Stated problem
Write out the complete material exactly as it stands.

Data block

:::::

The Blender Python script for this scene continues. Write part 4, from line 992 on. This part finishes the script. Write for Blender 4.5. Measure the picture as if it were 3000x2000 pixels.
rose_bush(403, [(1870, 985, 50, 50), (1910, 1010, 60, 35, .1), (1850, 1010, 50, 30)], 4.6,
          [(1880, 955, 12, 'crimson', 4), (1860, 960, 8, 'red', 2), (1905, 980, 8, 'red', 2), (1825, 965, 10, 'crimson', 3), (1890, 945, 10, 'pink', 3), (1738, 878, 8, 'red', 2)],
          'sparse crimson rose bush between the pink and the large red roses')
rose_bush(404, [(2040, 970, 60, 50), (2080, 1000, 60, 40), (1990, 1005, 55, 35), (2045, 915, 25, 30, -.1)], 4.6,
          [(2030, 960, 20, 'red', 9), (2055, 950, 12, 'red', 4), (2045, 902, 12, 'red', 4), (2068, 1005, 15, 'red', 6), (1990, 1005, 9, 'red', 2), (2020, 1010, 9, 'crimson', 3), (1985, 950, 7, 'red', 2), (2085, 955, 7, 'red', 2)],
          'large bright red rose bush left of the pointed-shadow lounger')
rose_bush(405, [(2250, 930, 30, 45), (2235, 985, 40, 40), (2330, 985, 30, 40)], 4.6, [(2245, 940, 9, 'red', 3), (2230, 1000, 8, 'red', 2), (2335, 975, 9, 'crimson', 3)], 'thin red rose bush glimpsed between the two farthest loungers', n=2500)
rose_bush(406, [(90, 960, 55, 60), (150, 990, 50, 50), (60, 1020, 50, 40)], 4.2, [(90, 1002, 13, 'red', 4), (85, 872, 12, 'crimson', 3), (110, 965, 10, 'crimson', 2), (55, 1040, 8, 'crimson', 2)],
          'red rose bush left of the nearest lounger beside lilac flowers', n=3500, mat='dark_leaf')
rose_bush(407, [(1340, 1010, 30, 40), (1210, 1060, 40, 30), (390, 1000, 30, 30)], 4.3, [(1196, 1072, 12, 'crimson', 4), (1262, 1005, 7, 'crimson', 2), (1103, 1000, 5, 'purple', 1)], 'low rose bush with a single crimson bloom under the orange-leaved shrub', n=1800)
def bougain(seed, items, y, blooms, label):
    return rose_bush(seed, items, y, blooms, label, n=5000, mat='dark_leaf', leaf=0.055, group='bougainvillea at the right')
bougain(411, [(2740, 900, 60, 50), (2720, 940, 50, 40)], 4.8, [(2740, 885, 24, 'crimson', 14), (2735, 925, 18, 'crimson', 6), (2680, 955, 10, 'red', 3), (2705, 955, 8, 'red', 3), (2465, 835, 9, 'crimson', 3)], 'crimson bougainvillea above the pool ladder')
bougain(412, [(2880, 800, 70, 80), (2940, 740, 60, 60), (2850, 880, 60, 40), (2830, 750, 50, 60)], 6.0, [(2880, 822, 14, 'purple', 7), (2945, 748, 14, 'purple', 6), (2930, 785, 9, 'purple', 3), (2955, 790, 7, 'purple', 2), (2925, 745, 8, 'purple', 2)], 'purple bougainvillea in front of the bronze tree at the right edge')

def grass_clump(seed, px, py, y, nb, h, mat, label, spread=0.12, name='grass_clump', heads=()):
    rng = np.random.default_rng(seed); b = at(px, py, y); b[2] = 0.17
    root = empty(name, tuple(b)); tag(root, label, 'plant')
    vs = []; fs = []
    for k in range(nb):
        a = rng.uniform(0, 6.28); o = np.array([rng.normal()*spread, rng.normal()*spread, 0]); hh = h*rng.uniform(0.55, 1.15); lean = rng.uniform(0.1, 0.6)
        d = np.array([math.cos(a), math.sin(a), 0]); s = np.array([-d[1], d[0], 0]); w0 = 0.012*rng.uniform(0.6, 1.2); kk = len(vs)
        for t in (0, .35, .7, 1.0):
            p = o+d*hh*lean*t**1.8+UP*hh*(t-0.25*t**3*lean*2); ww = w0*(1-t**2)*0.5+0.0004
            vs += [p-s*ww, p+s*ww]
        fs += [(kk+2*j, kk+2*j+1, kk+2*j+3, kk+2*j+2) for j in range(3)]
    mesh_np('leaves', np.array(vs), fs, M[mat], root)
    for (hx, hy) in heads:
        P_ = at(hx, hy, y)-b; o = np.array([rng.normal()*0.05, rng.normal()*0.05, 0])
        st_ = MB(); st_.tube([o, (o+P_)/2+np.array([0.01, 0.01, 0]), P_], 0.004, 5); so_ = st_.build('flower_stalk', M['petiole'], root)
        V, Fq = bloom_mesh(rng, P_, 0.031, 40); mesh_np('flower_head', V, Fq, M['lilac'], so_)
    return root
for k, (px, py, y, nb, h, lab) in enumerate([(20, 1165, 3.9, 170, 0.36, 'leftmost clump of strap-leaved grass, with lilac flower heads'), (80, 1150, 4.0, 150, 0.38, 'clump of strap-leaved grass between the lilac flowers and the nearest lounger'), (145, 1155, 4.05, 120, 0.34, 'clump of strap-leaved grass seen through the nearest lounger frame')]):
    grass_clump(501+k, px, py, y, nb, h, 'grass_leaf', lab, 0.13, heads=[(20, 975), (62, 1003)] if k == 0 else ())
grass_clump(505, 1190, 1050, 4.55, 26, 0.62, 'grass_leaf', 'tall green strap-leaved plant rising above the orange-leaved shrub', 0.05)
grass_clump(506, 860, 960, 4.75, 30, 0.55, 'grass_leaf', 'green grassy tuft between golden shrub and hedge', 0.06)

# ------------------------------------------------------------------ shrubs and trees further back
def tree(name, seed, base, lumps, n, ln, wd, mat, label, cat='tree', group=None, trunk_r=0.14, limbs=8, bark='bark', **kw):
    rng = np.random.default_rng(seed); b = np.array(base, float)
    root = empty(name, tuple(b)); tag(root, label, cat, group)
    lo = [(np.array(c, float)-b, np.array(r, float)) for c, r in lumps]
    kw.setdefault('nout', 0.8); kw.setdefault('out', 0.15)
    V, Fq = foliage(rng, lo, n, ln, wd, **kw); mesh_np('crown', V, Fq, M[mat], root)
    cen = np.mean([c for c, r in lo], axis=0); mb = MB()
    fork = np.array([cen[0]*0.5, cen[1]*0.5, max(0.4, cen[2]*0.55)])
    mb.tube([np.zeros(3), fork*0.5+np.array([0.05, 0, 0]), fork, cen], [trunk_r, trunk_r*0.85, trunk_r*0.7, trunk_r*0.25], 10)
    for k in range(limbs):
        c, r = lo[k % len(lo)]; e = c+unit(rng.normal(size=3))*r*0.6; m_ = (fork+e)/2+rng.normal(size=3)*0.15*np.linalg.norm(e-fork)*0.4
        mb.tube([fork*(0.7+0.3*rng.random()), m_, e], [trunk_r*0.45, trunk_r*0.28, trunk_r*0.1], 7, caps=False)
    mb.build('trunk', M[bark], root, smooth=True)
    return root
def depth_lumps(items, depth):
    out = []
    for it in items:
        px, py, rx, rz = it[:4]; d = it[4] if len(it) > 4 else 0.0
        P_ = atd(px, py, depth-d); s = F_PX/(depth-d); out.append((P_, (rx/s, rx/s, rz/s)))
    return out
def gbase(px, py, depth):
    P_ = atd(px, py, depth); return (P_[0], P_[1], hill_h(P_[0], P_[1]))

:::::

Problem solution
The Blender Python script for this scene continues. Write part 4, from line 992 on. This part finishes the script. Write for Blender 4.5. Measure the picture as if it were 3000x2000 pixels.
rose_bush(403, [(1870, 985, 50, 50), (1910, 1010, 60, 35, .1), (1850, 1010, 50, 30)], 4.6,
          [(1880, 955, 12, 'crimson', 4), (1860, 960, 8, 'red', 2), (1905, 980, 8, 'red', 2), (1825, 965, 10, 'crimson', 3), (1890, 945, 10, 'pink', 3), (1738, 878, 8, 'red', 2)],
          'sparse crimson rose bush between the pink and the large red roses')
rose_bush(404, [(2040, 970, 60, 50), (2080, 1000, 60, 40), (1990, 1005, 55, 35), (2045, 915, 25, 30, -.1)], 4.6,
          [(2030, 960, 20, 'red', 9), (2055, 950, 12, 'red', 4), (2045, 902, 12, 'red', 4), (2068, 1005, 15, 'red', 6), (1990, 1005, 9, 'red', 2), (2020, 1010, 9, 'crimson', 3), (1985, 950, 7, 'red', 2), (2085, 955, 7, 'red', 2)],
          'large bright red rose bush left of the pointed-shadow lounger')
rose_bush(405, [(2250, 930, 30, 45), (2235, 985, 40, 40), (2330, 985, 30, 40)], 4.6, [(2245, 940, 9, 'red', 3), (2230, 1000, 8, 'red', 2), (2335, 975, 9, 'crimson', 3)], 'thin red rose bush glimpsed between the two farthest loungers', n=2500)
rose_bush(406, [(90, 960, 55, 60), (150, 990, 50, 50), (60, 1020, 50, 40)], 4.2, [(90, 1002, 13, 'red', 4), (85, 872, 12, 'crimson', 3), (110, 965, 10, 'crimson', 2), (55, 1040, 8, 'crimson', 2)],
          'red rose bush left of the nearest lounger beside lilac flowers', n=3500, mat='dark_leaf')
rose_bush(407, [(1340, 1010, 30, 40), (1210, 1060, 40, 30), (390, 1000, 30, 30)], 4.3, [(1196, 1072, 12, 'crimson', 4), (1262, 1005, 7, 'crimson', 2), (1103, 1000, 5, 'purple', 1)], 'low rose bush with a single crimson bloom under the orange-leaved shrub', n=1800)
def bougain(seed, items, y, blooms, label):
    return rose_bush(seed, items, y, blooms, label, n=5000, mat='dark_leaf', leaf=0.055, group='bougainvillea at the right')
bougain(411, [(2740, 900, 60, 50), (2720, 940, 50, 40)], 4.8, [(2740, 885, 24, 'crimson', 14), (2735, 925, 18, 'crimson', 6), (2680, 955, 10, 'red', 3), (2705, 955, 8, 'red', 3), (2465, 835, 9, 'crimson', 3)], 'crimson bougainvillea above the pool ladder')
bougain(412, [(2880, 800, 70, 80), (2940, 740, 60, 60), (2850, 880, 60, 40), (2830, 750, 50, 60)], 6.0, [(2880, 822, 14, 'purple', 7), (2945, 748, 14, 'purple', 6), (2930, 785, 9, 'purple', 3), (2955, 790, 7, 'purple', 2), (2925, 745, 8, 'purple', 2)], 'purple bougainvillea in front of the bronze tree at the right edge')

def grass_clump(seed, px, py, y, nb, h, mat, label, spread=0.12, name='grass_clump', heads=()):
    rng = np.random.default_rng(seed); b = at(px, py, y); b[2] = 0.17
    root = empty(name, tuple(b)); tag(root, label, 'plant')
    vs = []; fs = []
    for k in range(nb):
        a = rng.uniform(0, 6.28); o = np.array([rng.normal()*spread, rng.normal()*spread, 0]); hh = h*rng.uniform(0.55, 1.15); lean = rng.uniform(0.1, 0.6)
        d = np.array([math.cos(a), math.sin(a), 0]); s = np.array([-d[1], d[0], 0]); w0 = 0.012*rng.uniform(0.6, 1.2); kk = len(vs)
        for t in (0, .35, .7, 1.0):
            p = o+d*hh*lean*t**1.8+UP*hh*(t-0.25*t**3*lean*2); ww = w0*(1-t**2)*0.5+0.0004
            vs += [p-s*ww, p+s*ww]
        fs += [(kk+2*j, kk+2*j+1, kk+2*j+3, kk+2*j+2) for j in range(3)]
    mesh_np('leaves', np.array(vs), fs, M[mat], root)
    for (hx, hy) in heads:
        P_ = at(hx, hy, y)-b; o = np.array([rng.normal()*0.05, rng.normal()*0.05, 0])
        st_ = MB(); st_.tube([o, (o+P_)/2+np.array([0.01, 0.01, 0]), P_], 0.004, 5); so_ = st_.build('flower_stalk', M['petiole'], root)
        V, Fq = bloom_mesh(rng, P_, 0.031, 40); mesh_np('flower_head', V, Fq, M['lilac'], so_)
    return root
for k, (px, py, y, nb, h, lab) in enumerate([(20, 1165, 3.9, 170, 0.36, 'leftmost clump of strap-leaved grass, with lilac flower heads'), (80, 1150, 4.0, 150, 0.38, 'clump of strap-leaved grass between the lilac flowers and the nearest lounger'), (145, 1155, 4.05, 120, 0.34, 'clump of strap-leaved grass seen through the nearest lounger frame')]):
    grass_clump(501+k, px, py, y, nb, h, 'grass_leaf', lab, 0.13, heads=[(20, 975), (62, 1003)] if k == 0 else ())
grass_clump(505, 1190, 1050, 4.55, 26, 0.62, 'grass_leaf', 'tall green strap-leaved plant rising above the orange-leaved shrub', 0.05)
grass_clump(506, 860, 960, 4.75, 30, 0.55, 'grass_leaf', 'green grassy tuft between golden shrub and hedge', 0.06)

# ------------------------------------------------------------------ shrubs and trees further back
def tree(name, seed, base, lumps, n, ln, wd, mat, label, cat='tree', group=None, trunk_r=0.14, limbs=8, bark='bark', **kw):
    rng = np.random.default_rng(seed); b = np.array(base, float)
    root = empty(name, tuple(b)); tag(root, label, cat, group)
    lo = [(np.array(c, float)-b, np.array(r, float)) for c, r in lumps]
    kw.setdefault('nout', 0.8); kw.setdefault('out', 0.15)
    V, Fq = foliage(rng, lo, n, ln, wd, **kw); mesh_np('crown', V, Fq, M[mat], root)
    cen = np.mean([c for c, r in lo], axis=0); mb = MB()
    fork = np.array([cen[0]*0.5, cen[1]*0.5, max(0.4, cen[2]*0.55)])
    mb.tube([np.zeros(3), fork*0.5+np.array([0.05, 0, 0]), fork, cen], [trunk_r, trunk_r*0.85, trunk_r*0.7, trunk_r*0.25], 10)
    for k in range(limbs):
        c, r = lo[k % len(lo)]; e = c+unit(rng.normal(size=3))*r*0.6; m_ = (fork+e)/2+rng.normal(size=3)*0.15*np.linalg.norm(e-fork)*0.4
        mb.tube([fork*(0.7+0.3*rng.random()), m_, e], [trunk_r*0.45, trunk_r*0.28, trunk_r*0.1], 7, caps=False)
    mb.build('trunk', M[bark], root, smooth=True)
    return root
def depth_lumps(items, depth):
    out = []
    for it in items:
        px, py, rx, rz = it[:4]; d = it[4] if len(it) > 4 else 0.0
        P_ = atd(px, py, depth-d); s = F_PX/(depth-d); out.append((P_, (rx/s, rx/s, rz/s)))
    return out
def gbase(px, py, depth):
    P_ = atd(px, py, depth); return (P_[0], P_[1], hill_h(P_[0], P_[1]))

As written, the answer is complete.